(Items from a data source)
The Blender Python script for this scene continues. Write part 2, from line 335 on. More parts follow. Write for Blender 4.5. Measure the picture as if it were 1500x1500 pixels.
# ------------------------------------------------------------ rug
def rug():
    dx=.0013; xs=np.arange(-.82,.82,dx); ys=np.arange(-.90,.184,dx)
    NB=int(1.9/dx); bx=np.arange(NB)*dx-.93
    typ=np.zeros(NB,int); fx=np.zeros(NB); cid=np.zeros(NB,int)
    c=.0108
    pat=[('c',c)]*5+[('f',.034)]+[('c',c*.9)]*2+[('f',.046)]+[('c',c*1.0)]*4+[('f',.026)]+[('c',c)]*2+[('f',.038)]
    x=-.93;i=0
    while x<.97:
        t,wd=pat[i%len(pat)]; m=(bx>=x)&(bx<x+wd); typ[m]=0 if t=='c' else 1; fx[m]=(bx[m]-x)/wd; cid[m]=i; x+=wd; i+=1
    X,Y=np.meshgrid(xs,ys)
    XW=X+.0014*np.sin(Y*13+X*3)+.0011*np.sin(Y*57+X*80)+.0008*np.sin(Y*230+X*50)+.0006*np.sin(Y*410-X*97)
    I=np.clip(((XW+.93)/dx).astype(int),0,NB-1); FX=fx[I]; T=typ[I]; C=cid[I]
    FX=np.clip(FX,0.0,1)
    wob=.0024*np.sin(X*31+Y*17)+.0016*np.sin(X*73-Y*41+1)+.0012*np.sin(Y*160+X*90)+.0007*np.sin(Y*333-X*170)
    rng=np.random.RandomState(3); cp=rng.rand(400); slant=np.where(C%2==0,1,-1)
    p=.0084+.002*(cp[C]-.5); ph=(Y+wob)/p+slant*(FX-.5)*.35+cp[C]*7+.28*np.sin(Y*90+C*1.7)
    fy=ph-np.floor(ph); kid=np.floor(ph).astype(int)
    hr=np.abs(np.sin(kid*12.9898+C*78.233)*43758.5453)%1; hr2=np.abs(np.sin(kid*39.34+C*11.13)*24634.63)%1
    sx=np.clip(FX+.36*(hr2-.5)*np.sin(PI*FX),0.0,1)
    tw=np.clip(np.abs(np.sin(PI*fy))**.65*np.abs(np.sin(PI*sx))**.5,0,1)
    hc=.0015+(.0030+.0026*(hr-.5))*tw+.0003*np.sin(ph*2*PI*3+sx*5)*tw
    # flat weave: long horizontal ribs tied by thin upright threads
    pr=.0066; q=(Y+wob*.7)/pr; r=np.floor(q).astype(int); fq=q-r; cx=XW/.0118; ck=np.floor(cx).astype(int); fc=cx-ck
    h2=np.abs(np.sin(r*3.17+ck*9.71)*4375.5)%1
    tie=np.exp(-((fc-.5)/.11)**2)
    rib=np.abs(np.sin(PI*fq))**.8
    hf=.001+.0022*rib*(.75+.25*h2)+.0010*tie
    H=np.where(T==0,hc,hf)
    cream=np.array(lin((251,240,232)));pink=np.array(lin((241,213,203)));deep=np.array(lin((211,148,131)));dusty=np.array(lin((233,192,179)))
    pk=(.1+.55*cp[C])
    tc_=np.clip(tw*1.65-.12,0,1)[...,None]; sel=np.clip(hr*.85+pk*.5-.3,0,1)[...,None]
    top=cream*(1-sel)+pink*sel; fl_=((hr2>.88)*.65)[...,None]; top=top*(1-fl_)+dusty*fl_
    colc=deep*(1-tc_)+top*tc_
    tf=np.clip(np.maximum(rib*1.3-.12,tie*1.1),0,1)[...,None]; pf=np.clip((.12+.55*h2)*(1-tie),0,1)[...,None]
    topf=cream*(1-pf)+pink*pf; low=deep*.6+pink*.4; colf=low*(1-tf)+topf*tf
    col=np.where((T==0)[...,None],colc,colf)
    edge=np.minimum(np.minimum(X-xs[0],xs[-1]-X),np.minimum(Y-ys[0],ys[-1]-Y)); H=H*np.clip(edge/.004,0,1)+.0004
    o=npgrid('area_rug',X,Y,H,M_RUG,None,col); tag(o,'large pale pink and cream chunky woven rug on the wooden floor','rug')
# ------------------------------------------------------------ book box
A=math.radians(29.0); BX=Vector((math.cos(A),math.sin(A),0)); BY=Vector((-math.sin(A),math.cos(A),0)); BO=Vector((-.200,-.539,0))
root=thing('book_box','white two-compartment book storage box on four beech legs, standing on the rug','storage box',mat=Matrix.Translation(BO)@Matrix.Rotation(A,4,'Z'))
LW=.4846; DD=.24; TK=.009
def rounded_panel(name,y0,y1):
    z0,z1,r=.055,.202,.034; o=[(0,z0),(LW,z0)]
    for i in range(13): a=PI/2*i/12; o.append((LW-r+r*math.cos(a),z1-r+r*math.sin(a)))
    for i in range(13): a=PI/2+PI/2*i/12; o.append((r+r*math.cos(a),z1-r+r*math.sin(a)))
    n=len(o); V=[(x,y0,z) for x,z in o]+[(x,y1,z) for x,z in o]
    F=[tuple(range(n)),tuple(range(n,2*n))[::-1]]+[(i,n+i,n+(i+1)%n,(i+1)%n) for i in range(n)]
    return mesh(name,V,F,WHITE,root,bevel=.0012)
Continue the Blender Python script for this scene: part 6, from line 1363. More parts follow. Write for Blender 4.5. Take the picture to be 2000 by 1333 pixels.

* _EXERCISE AIM_
Filter lines by "parts" and return each hit.

* _OUTPUT_
The Blender Python script for this scene continues. Write part 2, from line 335 on. More parts follow. Write for Blender 4.5. Measure the picture as if it were 1500x1500 pixels.
Continue the Blender Python script for this scene: part 6, from line 1363. More parts follow. Write for Blender 4.5. Take the picture to be 2000 by 1333 pixels.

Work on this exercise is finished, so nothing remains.